If one were to accurately capture the tone of McGuire’s comic in an on-screen adaptation rather than just mirroring its form, they’d probably come up with something that looks and feels a lot like The Tree of Life, where Terrence Malick strung together a story of one family amidst the great pageant of time while also taking time to show us selective flashbulb memories. These aren’t the grand, sweeping moments we narrativize; they’re the uncomfortable moments in which we don’t know the context from childhood, our first encounters with beauty, or our first adult shame. They’re a collection of unremarkable moments full of feeling and meaning, relevant and significant because we declare them so, all of which will be eventually lost to time’s sickening crimes (yes, this should make you sad again). The stories contained within those silent walls will disappear once they give way and collapse, but they happened, nevertheless, and we were lucky enough to live through some of them. At its best – and despite its devices and storytelling – Here captures seconds of those moments and their profundity, usually through Bettany’s deep and often moving performance. But it’s telling that Zemeckis omits the far-future bits of McGuire’s story – the depressing moments in which you see the absence of life at the end – and instead ends on a chintzy sweep of the camera, all the way to a chimney, complete with cartoon hummingbird.

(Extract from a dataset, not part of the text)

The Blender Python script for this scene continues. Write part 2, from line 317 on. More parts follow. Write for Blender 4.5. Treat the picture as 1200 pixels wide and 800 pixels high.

One doesn’t want to depress the audience with the revelation that, one day, and through no fault of our own (though potentially hastened by it), there will come a point when our sun swells, and life will cease to exist, fully and permanently, before the star’s mass swallows up our planet. Malick acknowledges this — the beach at the end of Tree of Life hopefully awaits us, even as our bones decay – but Zemeckis refuses to. To paraphrase Dan Bejar, the book Here is enamored with the elegance of an empty room and astonished when someone steps in the frame, understanding its small significance. The film can’t sit still: It wants the room to go from holiday to holiday, from birth to death, from cultural epoch to a paralleled one in the distant past, refusing to let you make the connections, lest you walk away with some measure of self-discovery and satisfaction.
It’s important to remember that stopping to smell the roses is an active choice, not a passive one, an action in which we don’t pause but instead focus on something small, ephemeral, and grounding. It’s funny to think that Zemeckis used a hummingbird as his symbol here: A hyperactive bird who has to stop and smell flowers to find its food, coming across as a do-as-I-say-not-as-I-do admonishment. Perhaps a quieter, less flashy Here might have been able to practice what it preaches, but as far as adaptations go, it’s a particularly blasphemous sermon.